Hitting the mark on the avant-garde zodiac challenge proved impossible for most of the designers, which was a bad thing on a night when two would go home

‘Project Runway’ recap: Bad signs

Good God was last night’s episode a hot, steaming mess. From the incessant bickering, to the talking back to the judges, to the appalling pieces of sartorial hideousness that were barfed onto the runway — never before has an episode so plainly underscored the inferiority of this season’s Project Runway cast compared to previous contestants. Blayne’s latest foray into bulbous idiocy might have been pooping fabric, but the majority of the other designs were crapping cluelessness.

I wasn’t sure what to think when Heidi announced that the designers would team up with season 5 bootees to create an avant-garde ensemble. Didn’t last cycle’s designers already do the avant-garde thing — and with terrific results, too? Then, when Tim specified that the teams would draw inspiration from the zodiac, I had a sinking feeling that this challenge was gonna blow. Basing designs on astrological signs is sufficiently out there as a concept. Why bog it down with this avant-garde business? And the producers didn’t even stop there. They had to add in a party at a planetarium!

As many of you have commented throughout this season, it’s become increasingly easy to decipher from an episode’s editing who’s going home — or at least who’s in trouble. Anyone who has even the slightest belief in karma must have sensed that Terri was gonna get some payback. Minutes after she sing-songed about Stella’s auf’ing (“The witch is gone!” “Peace out, Stella!”), the bad karma reared its head when she got paired with her arch-nemesis, Keith. Terri complained that Keith’s skill was not on par with hers, that he refused to take her direction, and that he could offer her nothing, except maybe to “count the pins that fall on the floor.” And while his whining about being kicked off the show made me scream, “Dude, move on already!” I did detect a ring of truth in his assessment that Terri is “not the easiest person to work with.” I can’t condone a quitter, but I also can’t blame the guy for taking a siesta-refuge in the break room.

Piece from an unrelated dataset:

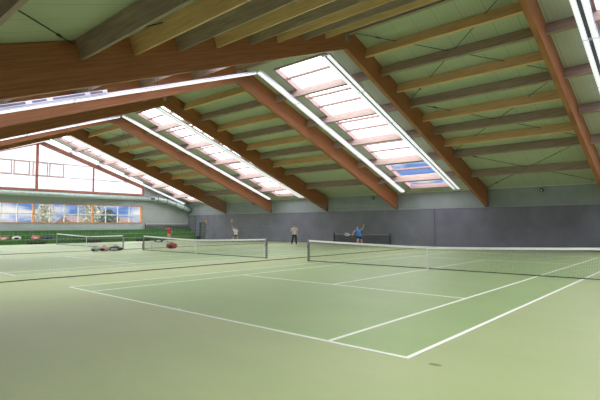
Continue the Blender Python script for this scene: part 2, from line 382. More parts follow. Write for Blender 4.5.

The worst part of all this back-and-forth nastiness was that Terri’s design was the pits: a cheap costume that looked like a “voodoo princess in hell.” After Christian Siriano — in yet another twist, various New York-based “alumni” played guest judges — questioned the outfit’s ginormous fur collar, Terri replaced it with a shiny red and orange shawl thingie. But to me, that was no improvement. In truth, Terri’s dress could have come straight from the freaky year-round Halloween store that’s right near my old Fourth Avenue apartment. All that was missing was a smoking cauldron and a grinning skull.